If I understand him, he seems to want paranormal phenomena to be taken seriously, admitted to be as real as presently accepted natural phenomena and their nature and consequences for our conception of human being and nature to be investigated. His history of the humanities’ engagement with the paranormal intends to establish this as both an incipient and not unreasonable project. Because such phenomena are not strictly merely paraphysical, their study demands a kind of investigation both and neither natural scientific or hermeneutic (I remain uncertain on this point). The interdisciplinarity he sees demanded is based on the phenomena’s exceeding our present reduction of the mental to the material (in our “secular, material” worldview) or our failure to fundamentally grasp the mental and its relation to the material. The superhumanities are therefore just these superdisciplines that also open the way to conceiving of our own super-, rather than trans-, humanity (hence his preferred translation of Nietzsche’s Übermensch).
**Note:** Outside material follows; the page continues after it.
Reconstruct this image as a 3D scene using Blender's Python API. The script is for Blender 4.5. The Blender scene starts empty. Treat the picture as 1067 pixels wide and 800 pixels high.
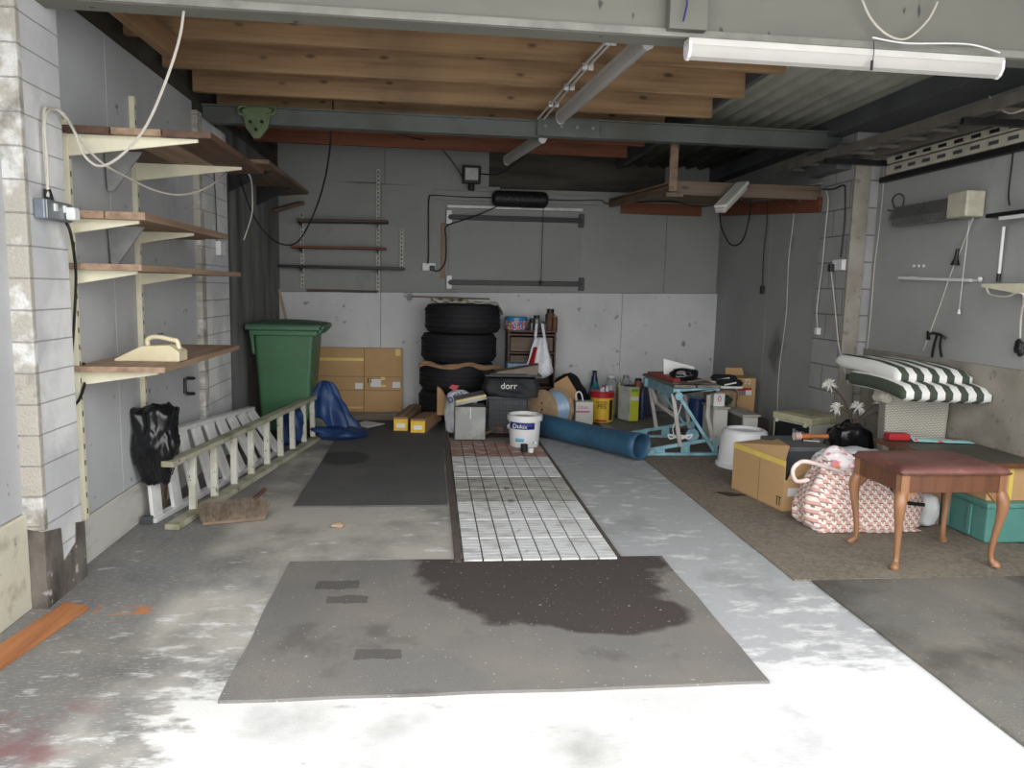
import bpy, bmesh, math, random
from mathutils import Vector as V, Matrix, noise
random.seed(7)
SC = bpy.context.scene
COL = SC.collection
PI = math.pi
# ------------------------------------------------------------------ camera
F, CX, CY, H = 770.0, 533.5, 400.0, 1.4
d = V((450 - CX, -(300 - CY), -F)).normalized()
u = V((math.sin(.01), math.cos(.01), 0)); u = (u - u.dot(d) * d).normalized()
xx = d.cross(u)
R = Matrix((xx, d, u))                     # camera axes -> world axes
cam = bpy.data.objects.new('camera', bpy.data.cameras.new('camera'))
COL.objects.link(cam)
cam.matrix_world = Matrix.Translation((0, 0, H)) @ R.to_4x4()
cam.data.sensor_width = 36; cam.data.lens = 36 * F / 1067
cam.data.clip_start = .02
SC.camera = cam
def ray(px, py): return R @ V((px - CX, -(py - CY), -F))
def PZ(px, py, z=0.):
    r = ray(px, py); return r * ((z - H) / r.z) + V((0, 0, H))
def PY(px, py, y):
    r = ray(px, py); return r * (y / r.y) + V((0, 0, H))
def PX(px, py, x):
    r = ray(px, py); return r * (x / r.x) + V((0, 0, H))
def RY(x0, y0, x1, y1, Y):                 # real size of something standing at depth Y
    xm, ym = (x0 + x1) / 2, (y0 + y1) / 2
    return PY(x0, ym, Y).x, PY(x1, ym, Y).x, PY(xm, y1, Y).z, PY(xm, y0, Y).z
def RX(x0, y0, x1, y1, X):
    xm, ym = (x0 + x1) / 2, (y0 + y1) / 2
    a, b = PX(x0, ym, X).y, PX(x1, ym, X).y
    return min(a, b), max(a, b), PX(xm, y1, X).z, PX(xm, y0, X).z
XL, XR, XN, YB = -1.69, 3.36, 3.54, 8.55

# ------------------------------------------------------------------ materials
def nn(nt, t, **k):
    n = nt.nodes.new(t)
    for a, b in k.items(): setattr(n, a, b)
    return n
def rgba(c): return (c[0], c[1], c[2], 1)
def lin(r, g, b):
    f = lambda c: (c / 255 / 12.92) if c <= 10 else ((c / 255 + .055) / 1.055) ** 2.4
    y = .3 * r + .59 * g + .11 * b; k = .86
    return (f(y + (r - y) * k), f(y + (g - y) * k), f(y + (b - y) * k))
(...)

If my characterization of Kripal’s thesis is at all accurate, I have a number of reservations. First, the whole problem of matter and mind is posed in a conceptually coarse manner: it seems to rely on an essentially Cartesian distinction between two kinds of “stuff”, res extensa (physical, material stuff) and res cogitans (conscious, thinking stuff), a characterization of the problem that overlooks the more sophisticated descriptions and articulations of consciousness that begin with Kant and come down to more recent reflections by Dieter Henrich, Manfred Frank, and (perhaps) Markus Gabriel, a current of reflection not sufficiently appreciated by, for example, one of Kripal’s favoured thinkers in this department, Benardo Kastrup (such, at least, is my impression). Secondly, it strikes me as odd that Kripal, teaching in a university in Texas, seems not to remark a very vital community of believers in the miraculous, if not the paranormal, the various fundamentalist Christian sects in North America, with their firm belief in the immortality of the soul, visions, glossolalia, miraculous healings, possessions, and so forth. This group, along with its New Age cousin, is also characterized by a tendency to believe in the conspiracy theories that have recently disrupted political life in North America and public health measures globally. This broader and graver problem of an epistemic breach in Western societies, a loss of faith (!) in secular institutions, including (not always coherently) STEM, is not easily disentangled from a belief in or affirmation of paranormal phenomena, and it’s just such sociopolitical ramifications that call for serious, concerted reflection.
All that being said, Kripal’s project is broad and deep, articulated in nearly a dozen scholarly books, countless papers and presentations, and an entire career of research and teaching. What I remark here touches on a very restricted portion of that oeuvre. Nevertheless, I am moved to engage Kripal’s thinking in this lecture, both because it addresses matters of mutual interest and concern and because, if such matters are at all important, they demand to be taken with a certain seriousness, which is, at the very least, a gesture of intellectual, scholarly respect.